I have a Dillon primer pocket swage tool that I have been using. I was wondering about the amount of swaging that is necessary. I remove the crimp leaving a slight radius and WLR primers go in easily.
However I have a Ballistic Tools primer pocket swage gauge and on some of the cases I swaged the gauge only goes in with a little twisting motion. Question is -- as long as the primers I'm using go in--
does this make any difference? My thinking is --it is probably better to under swage as long as the primers seat than overly enlarge the primer pocket.
 
To answer your question it really depends on the casing, 223/556 its going to be either the M4/Ma16 variant or the SAW (light machine gun)
for the 308 its always machine gun brass unless it states on the head stamp LC LR which is going to be bolt guns, there's some LC match brass which is used in DM or M14 rifles.
When I swage my LC brass I will use one piece as a test and swage up until there's very little effort to prime. Usually by removing the crimp an firing it once solves the issue.
What kind of brass are you dealing with,
Same goes for the pistol brass
 
To answer your question it really depends on the casing, 223/556 its going to be either the M4/Ma16 variant or the SAW (light machine gun)
for the 308 its always machine gun brass unless it states on the head stamp LC LR which is going to be bolt guns, there's some LC match brass which is used in DM or M14 rifles.
When I swage my LC brass I will use one piece as a test and swage up until there's very little effort to prime. Usually by removing the crimp an firing it once solves the issue.
What kind of brass are you dealing with,
Same goes for the pistol brass

Thanks for the reply. I'm using 308 LC-13 brass.
 
A military crimp only affects the edge of the primer pocket, so if you are radiusing the edge of the primer pocket and you can get the gage in at all, the case is ready to prime.
I hit the primer pocket of crimped brass with the chamfering tool I use to chamfer the case neck.
 
WLR primers are the smallest in diameter according to some sources.I have had some problems with Lapua brass and WLR primers.You can use CCI or Fed primers to tighten it up some.
 
FWIW, I have about 5K of LC 13 from multiple sources. Some of it is beautiful and some of it was fired in MG and trampled before coming to me.

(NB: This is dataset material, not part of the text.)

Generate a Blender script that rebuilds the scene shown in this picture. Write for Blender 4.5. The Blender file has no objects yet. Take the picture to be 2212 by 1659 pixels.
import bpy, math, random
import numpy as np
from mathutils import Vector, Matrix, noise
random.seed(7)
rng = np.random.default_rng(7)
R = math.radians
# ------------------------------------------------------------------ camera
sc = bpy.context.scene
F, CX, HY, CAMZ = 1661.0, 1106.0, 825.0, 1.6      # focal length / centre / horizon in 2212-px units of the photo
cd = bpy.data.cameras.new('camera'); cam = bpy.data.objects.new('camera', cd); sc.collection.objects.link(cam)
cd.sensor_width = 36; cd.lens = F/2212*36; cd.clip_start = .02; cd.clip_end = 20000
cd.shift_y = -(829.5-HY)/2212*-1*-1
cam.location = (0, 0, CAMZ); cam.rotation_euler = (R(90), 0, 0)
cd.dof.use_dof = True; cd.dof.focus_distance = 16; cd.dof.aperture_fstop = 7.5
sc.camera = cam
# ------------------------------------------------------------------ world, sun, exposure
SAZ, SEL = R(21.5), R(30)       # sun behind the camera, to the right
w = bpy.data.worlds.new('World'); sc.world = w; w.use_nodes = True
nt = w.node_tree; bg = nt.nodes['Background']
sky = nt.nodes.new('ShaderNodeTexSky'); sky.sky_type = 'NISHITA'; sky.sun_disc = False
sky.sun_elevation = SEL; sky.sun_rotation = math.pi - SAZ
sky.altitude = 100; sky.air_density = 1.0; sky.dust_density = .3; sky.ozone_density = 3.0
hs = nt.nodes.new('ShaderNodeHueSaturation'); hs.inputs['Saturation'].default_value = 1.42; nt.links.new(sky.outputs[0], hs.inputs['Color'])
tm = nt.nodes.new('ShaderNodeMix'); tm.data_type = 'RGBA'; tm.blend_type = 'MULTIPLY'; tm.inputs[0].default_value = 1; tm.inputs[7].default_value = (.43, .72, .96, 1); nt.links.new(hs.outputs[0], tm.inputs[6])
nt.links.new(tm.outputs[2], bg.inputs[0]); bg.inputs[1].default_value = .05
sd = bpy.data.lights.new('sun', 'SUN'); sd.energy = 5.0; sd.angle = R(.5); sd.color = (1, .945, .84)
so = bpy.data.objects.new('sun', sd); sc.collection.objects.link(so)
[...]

Not sure if this effects the primer pocket tightness. I usually load 210 in it for first few loadings, then BR2 for more than 2x fired due to 210s getting loose. 4th firing I toss for semi.

I ream pockets (from habit). Also use a correction tool. First and second loadings are hot then usually reserve brass for closer lighter stuff.

Also, I will add I generally don't buy surplus brass that does not have the crimp in place. I have seen that for sale here and there, sure it's faster…but is it already 3x fired?